Persönlich hat Krypto mir zum ersten Mal das Gefühl gegeben, wirklich finanzielle Kontrolle zu haben – unabhängig von Herkunft, Standort oder politischen Umständen. Als jemand, der aus dem Iran stammt, war der Zugang zu internationalen Finanzsystemen lange Zeit stark eingeschränkt. Durch Krypto konnte ich erstmals frei Geld bewegen, sparen und investieren – ganz ohne Drittpartei.

Diese neue Unabhängigkeit hat mir nicht nur neue Möglichkeiten eröffnet, sondern auch mein Selbstbewusstsein gestärkt. Ich habe gelernt, dass man in der Krypto-Welt nicht nur Nutzerin, sondern auch Gestalterin sein kann.

Was bedeutet Mut für dich?

Für mich bedeutet Mut, Dinge außerhalb der eigenen Komfortzone zu tun – auch wenn sie Angst machen. Mutig zu sein heißt nicht, keine Angst oder keinen Stress zu empfinden, sondern trotz dieser Gefühle ins Handeln zu kommen.

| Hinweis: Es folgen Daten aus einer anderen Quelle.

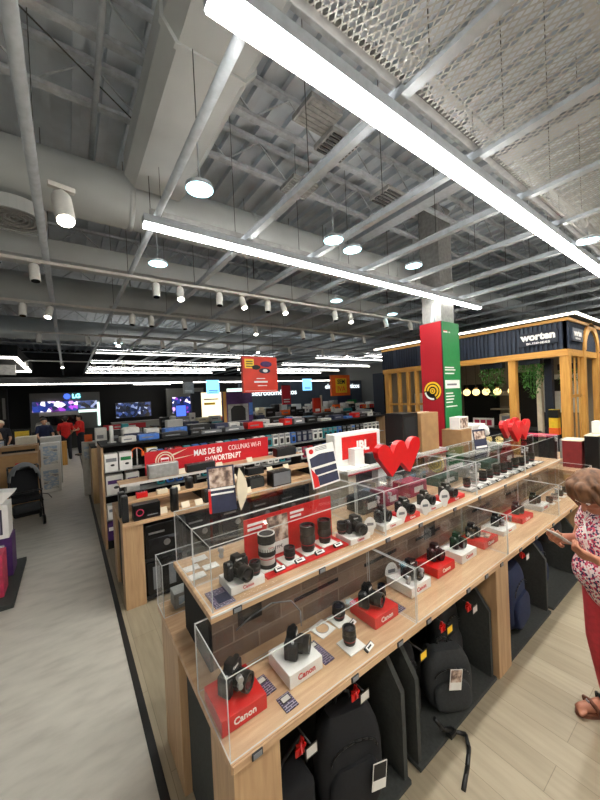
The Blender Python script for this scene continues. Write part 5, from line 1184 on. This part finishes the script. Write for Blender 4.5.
# ---------------------------------------------------------------- people
def skinned(name, caps, mat, parent, vox, smooth=3, flat=()):
    """one continuous surface: overlapping tapered limbs fused by a voxel remesh"""
    mb = MB()
    for i, (p0, p1, r0, r1) in enumerate(caps):
        sx = None
        if (Vector(p1)-Vector(p0)).length > 1e-4: mb.cyl(p0, p1, r0, r1, 18)
        mb.ball(p0, r0, 18, 12)
        if i not in flat: mb.ball(p1, r1, 18, 12)
    o = mb.build(name, mat)
    m = o.modifiers.new('r', 'REMESH'); m.mode = 'VOXEL'; m.voxel_size = vox; m.use_smooth_shade = True
    s = o.modifiers.new('s', 'SMOOTH'); s.factor = .5; s.iterations = smooth
    bpy.context.view_layer.update()
    me = bpy.data.meshes.new_from_object(o.evaluated_get(bpy.context.evaluated_depsgraph_get())); me.name = name
    o.modifiers.clear(); o.data = me; o.parent = parent
    if not me.materials: me.materials.append(M[mat])
    return o
def hand(wr, dirv, palm, up, s=1, curl=.5, side=1):
    """palm and five separate fingers; dirv finger direction, up back-of-hand normal, side +1/-1 for thumb side"""
    d = Vector(dirv).normalized(); u = Vector(up); u = (u-d*u.dot(d)).normalized(); r = d.cross(u)*side; w = Vector(wr)
    c = []
    for k in (-1, 0, 1): c.append((w+r*k*.016*s+d*.01, w+d*.078*s+r*k*.028*s, .016*s, .013*s))
    L = [.068, .078, .073, .058]
    for k in range(4):
        b = w+d*.08*s+r*(.033-.0215*k)*s
        m = b+(d*math.cos(curl*.5)-u*math.sin(curl*.5))*L[k]*.5*s
        e = m+(d*math.cos(curl*1.5)-u*math.sin(curl*1.5))*L[k]*.5*s
        c.append((b, m, .0095*s, .0085*s)); c.append((m, e, .0085*s, .007*s))
    tb = w+d*.03*s+r*.03*s; tm = tb+(d*.6+r*.8).normalized()*.035*s; te = tm+(d*.9+r*.1-u*.3).normalized()*.03*s
    c.append((tb, tm, .0125*s, .0105*s)); c.append((tm, te, .0105*s, .008*s))
    return c
def head(c, look, s=1):
    """skull, jaw, nose, ears, neck joint; look = forward unit vector"""
    c = Vector(c); f = Vector(look).normalized(); r = f.cross(Vector((0, 0, 1))).normalized(); u = r.cross(f)
    L = [(c+u*.03*s-f*.015*s, c+u*.03*s+f*.015*s, .088*s, .084*s), (c-u*.02*s+f*.035*s, c-u*.07*s+f*.055*s, .062*s, .042*s), (c-u*.0+f*.095*s, c-u*.028*s+f*.115*s, .010*s, .013*s),
         (c-u*.062*s+f*.088*s-r*.016*s, c-u*.062*s+f*.088*s+r*.016*s, .0085*s, .0085*s)]
    for k in (-1, 1): L.append((c-u*.02*s+r*k*.085*s, c+u*.02*s+r*k*.09*s, .012*s, .014*s)); L.append((c+f*.06*s+r*k*.035*s-u*.015*s, c+f*.06*s+r*k*.04*s-u*.02*s, .025*s, .025*s))
    return L, f, r, u
# the woman at the right
P = thing('person', 'person in a floral sleeveless top and red trousers looking down at a phone', 'person', (2.66, .47, 0), -2.106)
hL, f, r, u = head((-.02, -.13, 1.43), (0, -.75, -.66))
hc = Vector((-.02, -.13, 1.43))
wl, wr_ = (.125, -.27, 1.10), (-.135, -.30, 1.12)
body = [((0, .0, .88), (0, -.01, 1.06), .135, .12), ((0, -.01, 1.06), (0, .0, 1.24), .125, .115), ((-.13, .01, 1.27), (.13, .01, 1.27), .062, .062), ((0, .0, 1.27), (-.01, -.06, 1.37), .058, .05),
        ((.17, .01, 1.265), (.235, .0, 1.03), .05, .04), ((.235, .0, 1.03), wl, .042, .026), ((-.17, .01, 1.265), (-.235, -.02, 1.04), .05, .04), ((-.235, -.02, 1.04), wr_, .042, .026)]
for s in (-1, 1):
    body += [((s*.085, 0, .86), (s*.095, -.03, .47), .095, .06), ((s*.095, -.03, .47), (s*.10, .03, .09), .058, .038), ((s*.10, .045, .05), (s*.10, -.12, .045), .035, .032), ((s*.10, -.12, .04), (s*.105, -.18, .038), .034, .026)]
    for k in range(5): body.append(((s*.10+s*(.026-.0125*k)*-1, -.18, .034), (s*.10+s*(.030-.014*k)*-1, -.215+.006*k, .03), .0105, .009 if k else .012))
ph = Vector((-.03, -.405, 1.19))
body += hand(wl, (-.10, -.11, .055), None, (.25, -.45, -.5), 1.0, .9, -1)
body += hand(wr_, (.10, -.10, .055), None, (-.25, -.45, -.5), 1.0, .9, 1)
skinned('body', body+hL, 'skin', P, .0055, 2)
top = [((0, .0, .86), (0, -.02, 1.0), .175, .165), ((0, -.02, 1.0), (0, -.02, 1.16), .165, .155), ((0, -.02, 1.16), (0, .0, 1.25), .15, .10), ((-.14, .01, 1.27), (.14, .01, 1.27), .072, .072),
       ((.15, .01, 1.27), (.20, .01, 1.17), .072, .068), ((-.15, .01, 1.27), (-.20, .01, 1.17), .072, .068), ((-.07, -.1, 1.13), (.07, -.1, 1.13), .08, .08), ((-.05, -.07, .93), (.05, -.07, .93), .14, .14)]
skinned('floral_top', top, 'flower', P, .010, 4)
tr = [((-.05, .02, .86), (.05, .02, .86), .14, .14)]
for s in (-1, 1): tr += [((s*.085, .0, .84), (s*.095, -.03, .48), .118, .078), ((s*.095, -.03, .48), (s*.10, .025, .13), .078, .056)]
skinned('trousers', tr, 'trouser', P, .009, 3)
hair = [(hc+u*.04-f*.03, hc+u*.045+f*.01, .102, .094), (hc-u*.0-f*.06, hc-u*.06-f*.05, .085, .07), (hc+r*.06+u*.0, hc+r*.06-u*.06-f*.01, .05, .042), (hc-r*.06+u*.0, hc-r*.06-u*.06-f*.01, .05, .042), (hc+u*.10+f*.05+r*.03, hc+u*.06+f*.085+r*.04, .04, .026), (hc+u*.10+f*.05-r*.03, hc+u*.06+f*.085-r*.04, .04, .026)]
rd = random.Random(4)
for k in range(46):
    a = rd.uniform(0, 6.28); q = rd.uniform(.2, 1.0)
    d = (r*math.cos(a)+f*math.sin(a)); st = hc+u*.125-f*.02+d*.03
    if math.sin(a) > .75: continue
    p1 = hc+u*(.11-.03*q)+d*.085; p2 = hc+u*.02+d*.112; p3 = hc-u*(.04+.05*q)+d*(.100+.02*rd.random())
    hair += [(st, p1, .013, .013), (p1, p2, .013, .012), (p2, p3, .012, .006)]
skinned('hair', hair, 'hair', P, .006, 1)
for s in (-1, 1):
    e = MB().ball(hc+f*.088+r*s*.034+u*.012, .011, 10, 8).build('eye', 'whiteink', P); MB().ball(hc+f*.097+r*s*.034+u*.012, .005, 8, 6).build('pupil', 'black', e)
for s in (-1, 1):
    sd = MB().prism([(s*.10+.052*math.cos(a)*(1 if math.sin(a) < 0 else .8), -.07+.15*math.sin(a)) for a in [2*PI*i/24 for i in range(24)]], .001, .022, 'xy').build('sandal', 'sandal', P)
    mb = MB(); mb.tube([(s*.10-.052, -.10, .02), (s*.10-.04, -.12, .065), (s*.10, -.125, .082), (s*.10+.04, -.12, .065), (s*.10+.052, -.10, .02)], .012); mb.build('strap', 'sandal', sd)
    mb = MB(); mb.tube([(s*.10-.045, -.02, .02), (s*.10-.04, -.03, .08), (s*.10, -.05, .095), (s*.10+.04, -.03, .08), (s*.10+.045, -.02, .02)], .010); mb.build('strap', 'black', sd)
    MB().box(s*.10-.012, s*.10+.012, -.142, -.125, .07, .085, bev=.003).build('buckle', 'silver', sd)
lw = Vector(wl); ld = (Vector(wl)-Vector((.235, 0, 1.03))).normalized()
MB().cyl(lw-ld*.05, lw-ld*.02, .034, .032, 18).build('white_wristband', 'whiteink', P)
MB().tube([(-.07, -.06, 1.34), (-.09, -.13, 1.24), (0, -.20, 1.16), (.09, -.13, 1.24), (.07, -.06, 1.34)], .004).build('neck_cord', 'whiteink', P)
# phone held in the hands
Mw = Matrix.Translation(P.location) @ Euler((0, 0, -2.106)).to_matrix().to_4x4()
t = thing('smartphone', 'dark smartphone with white back held by the person', 'phone', tuple(Mw @ Vector((-.01, -.37, 1.185))), -2.106)
b = MB().box(-.037, .037, -.004, .004, -.075, .075, bev=.003).build('case', 'offw', t); b.rotation_euler = (.95, 0, .1)
MB().box(-.034, .034, .004, .0048, -.071, .071).build('screen', 'glassdark', b)
def person(label, x, y, rz, shirt, pants, hairm='hairblack', armf=.0, lean=0, skin='skin2', cap=None, H=1):
    t = thing('person', label, 'person', (x, y, 0), rz)
    T = lambda p: (p[0]*H, (p[1]-lean*max(0, p[2]-.9))*H, p[2]*H)
    c = lambda L: [(T(a), T(b), r0*H, r1*H) for a, b, r0, r1 in L]
    hl = head(T((0, -.02, 1.60)), (0, -1, -.2), H)[0]
    arms = []
    for s in (-1, 1):
        e = (s*.24, -.05-armf*.15, 1.12); w = (s*.2, -.08-armf*.38, .92+armf*.2)
        arms += [((s*.18, 0, 1.40), e, .05, .04), (e, w, .04, .028), (w, (w[0]*.9, w[1]-.06, w[2]-.05), .03, .022)]
    legs = []
    for s in (-1, 1): legs += [((s*.09, 0, .92), (s*.1, -.02, .5), .09, .06), ((s*.1, -.02, .5), (s*.11, .02, .08), .056, .04), ((s*.11, .03, .045), (s*.12, -.14, .035), .04, .033)]
    skinned('body', c([((0, 0, .95), (0, 0, 1.34), .13, .14), ((-.14, 0, 1.4), (.14, 0, 1.4), .06, .06), ((0, 0, 1.4), (0, -.01, 1.52), .055, .05)]+arms+legs)+hl, skin, t, .014, 2)
    skinned('shirt', c([((0, 0, .95), (0, 0, 1.34), .155, .165), ((-.15, 0, 1.4), (.15, 0, 1.4), .072, .072)]+[((s*.18, 0, 1.4), (s*.23, -.03-armf*.1, 1.2), .066, .058) for s in (-1, 1)]), shirt, t, .016, 3)
    skinned('trousers', c([((-.05, 0, .92), (.05, 0, .92), .135, .135)]+[q for s in (-1, 1) for q in (((s*.09, 0, .9), (s*.1, -.02, .5), .105, .075), ((s*.1, -.02, .5), (s*.11, .02, .08), .075, .06))]), pants, t, .016, 2)
    hc = Vector(T((0, -.02, 1.60)))
    skinned('hair', [(hc+Vector((0, .02, .05))*H, hc+Vector((0, .0, .06))*H, .098*H, .096*H), (hc+Vector((0, .06, 0)), hc+Vector((0, .06, -.03)), .07*H, .06*H)], cap or hairm, t, .014, 2)
    for s in (-1, 1): MB().box(s*.115-.045, s*.115+.045, -.19, .075, 0, .06, bev=.015).build('shoe', 'black', t)
person('person in a red polo and dark trousers seen from behind in the aisle', -.12, 16.0, PI+.1, 'shirtred', 'jean', armf=.5)
person('second person in a red polo, right of the first at the end of the aisle', .38, 16.9, -1.2, 'shirtred', 'jean', armf=.8)
person('person in a beige shirt leaning over the promotion goods at the left', -1.75, 13.3, -.9, 'shirtbeige', 'jean', armf=.9, lean=.25, cap=None)
person('person in a pale cap standing behind the person in beige', -1.9, 15.0, 0, 'jean', 'jean', armf=.2, cap='cream')
person('person in dark blue by the promotion goods near the bin', -.75, 15.1, .3, 'navy_bag', 'jean', armf=.4)
person('person in dark clothes at the far left picture edge', -3.3, 13.0, .6, 'jean', 'jean', armf=.4)
person('person in pale top before the large television', -.95, 18.5, 0, 'offw', 'jean', armf=.3)

# ---------------------------------------------------------------- camera, world, render look
cam = bpy.data.cameras.new('camera'); co = bpy.data.objects.new('camera', cam); COL.objects.link(co)
v1 = Vector((-232, 7, 322)).normalized(); v2 = Vector((447, -25, 322)); Xv = (v2-v1*v2.dot(v1)).normalized(); Zv = -(v1.cross(Xv))
if Zv.y > 0: Zv = -Zv
right = Vector((Xv.x, v1.x, Zv.x)); up = -Vector((Xv.y, v1.y, Zv.y)); back = -Vector((Xv.z, v1.z, Zv.z))
m = Matrix((right, up, back)).transposed().to_4x4(); m.translation = (0, 0, 2.1); co.matrix_world = m
cam.sensor_fit = 'AUTO'; cam.sensor_width = 36; cam.lens = 322/800*36; cam.clip_start = .05; cam.clip_end = 200
SC.camera = co
w = bpy.data.worlds.new('world'); SC.world = w; w.use_nodes = True; w.node_tree.nodes['Background'].inputs[0].default_value = (.6, .62, .65, 1); w.node_tree.nodes['Background'].inputs[1].default_value = .3
SC.view_settings.view_transform = 'Standard'; SC.view_settings.look = 'None'; SC.view_settings.gamma = 1; SC.view_settings.use_curve_mapping = False
SC.view_settings.exposure = 0.98
cy = SC.cycles; cy.use_denoising = True; cy.transparent_max_bounces = 48; cy.max_bounces = 7; cy.diffuse_bounces = 4; cy.glossy_bounces = 3; cy.sample_clamp_indirect = 6; cy.caustics_reflective = False; cy.caustics_refractive = False; cy.use_light_tree = True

Ich wollte schon lange an einem Spartan Race (einem Hindernislauf) in den Alpen teilnehmen, habe mich aber nie stark genug dafür gefühlt. Dieses Jahr dachte ich mir: wenn nicht jetzt, wann dann? Also habe ich mich spontan für ein Spartan Race im September in Kaprun, Zell am See in Österreich angemeldet. Es wird sicher hart, aber ich freue mich riesig darauf. Das war das letzte Mal, dass ich mich wirklich mutig gefühlt habe – in dem Moment, in dem ich mich einfach angemeldet habe.

Tipps zum Krypto-Start

Am Anfang kann es etwas überwältigend wirken, mit Krypto zu starten. Mein Tipp ist, sich täglich ein paar Stunden Zeit zu nehmen, um zu lesen und erste einfache DeFi-Aktivitäten mit kleinen Beträgen auszuprobieren. So kann man Schritt für Schritt praktische Erfahrungen sammeln.

Jeder Artikel, den man liest, und jedes YouTube-Video, das man schaut, ist wie ein kleines Puzzleteil. Anfangs wirken die Teile noch unzusammenhängend und schwer verständlich, aber irgendwann fügen sich alle Teile zu einem klaren Bild zusammen.

Trinkst du eigentlich Matcha und wo gibt es den Besten in deiner Stadt? Alternativ auch Lieblingscafe.

In der Feldstraße in Hamburg gibt es ein Café namens „Matcha Dream“, das meiner Meinung nach richtig leckere Spezialitäten anbietet.


Mahsa ist Sales- und Marketing-Managerin bei coinIX, einer Blockchain-Investmentfirma mit Sitz in Hamburg. Sie wurde als ReFi-, DLT-, Bitcoin- und AI-Talent der Frankfurt School of Finance & Management ausgezeichnet und ist zudem Stipendiatin des SheFi-Programms. Ihre Masterarbeit widmete sie den CeDeFi-Anwendungsfällen in Metaverse-Spielen. Darüber hinaus erstellt sie auf Medium und YouTube Bildungsinhalte, um Neueinsteiger:innen bestmöglich auf die bevorstehende Massenadoption vorzubereiten. Sie ist zudem Expertin bei ECOTA und Bundesblock.

Die in diesem Interview geteilten Inhalte stellen keine Finanz-, Anlage- oder Rechtsberatung dar. Es handelt sich um persönliche Erfahrungen, Meinungen und Einschätzungen von Mahsa. Jeder ist aufgefordert, sich selbständig zu informieren und eigenverantwortlich Entscheidungen zu treffen – insbesondere im Umgang mit der Verwahrung von Bitcoin und anderen Kryptowährungen.